TORONTO, ONTARIO--(Marketwire - Dec. 8, 2010) - BMO encourages Canadians to consider choosing a mortgage with a 25-year maximum amortization to help them save interest costs and pay down their mortgage faster. A BMO survey showed that 69 per cent of Canadians are open to the idea of a shorter amortization. 

"While the purchase of a home represents an important investment for many Canadians, those looking to get into the housing market now or in the near future should be considering financially responsible options, such as a 25 year amortization, to ensure they can pay down debt faster and begin saving more for their long term goals," said Martin Nel, Vice President, Lending and Investment Products, BMO Bank of Montreal. "Canadians should be realistic in measuring what they are able to afford when it comes to the purchase of a home. Taking on a larger mortgage with a longer amortization in order to afford a 'faux chateau' will mean carrying the debt load longer and ultimately paying more in interest over the full term."

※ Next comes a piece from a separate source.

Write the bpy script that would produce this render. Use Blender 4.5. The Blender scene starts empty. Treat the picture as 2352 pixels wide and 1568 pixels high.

To make it easier for Canadians to be mortgage-free faster, BMO offers an industry-leading five-year fixed low rate mortgage with a maximum 25-year amortization at 3.54 per cent.

BMO offers the following tips for Canadians to manage household finances and become mortgage-free faster:

Consider a shorter amortization:

  • The shorter the life of the mortgage, the less you pay in interest.
  • In addition, a shorter amortization means that you can become mortgage free faster and begin saving more for retirement.

Make sure you can afford what you signed up for:

  • Stress-test your financial budget using a mortgage payment based on a higher interest rate.
  • Total housing costs (mortgage payments, property taxes, heating costs, etc.) should not consume more than one-third of household income.

Make a larger down payment:

  • If you can provide a bigger down payment, it's a significant way of helping you pay less interest over the life of your mortgage.
  • Furthermore, if you make a down payment of least 20 per cent, you avoid paying mortgage default insurance.

Make pre-payments when you can:

  • Pay weekly or bi-weekly instead of monthly.
  • Increase your mortgage payment (principal and interest).
  • This option can be exercised once each calendar year, at any time, without charge.

Think carefully about fixed vs. variable:

  • While variable rates mortgages have been a winning strategy over the long term, fixed rate mortgages (currently at historic lows) come with the peace of mind of being insulated against rate increases and knowing how much of your mortgage you will have paid down at the end of your term.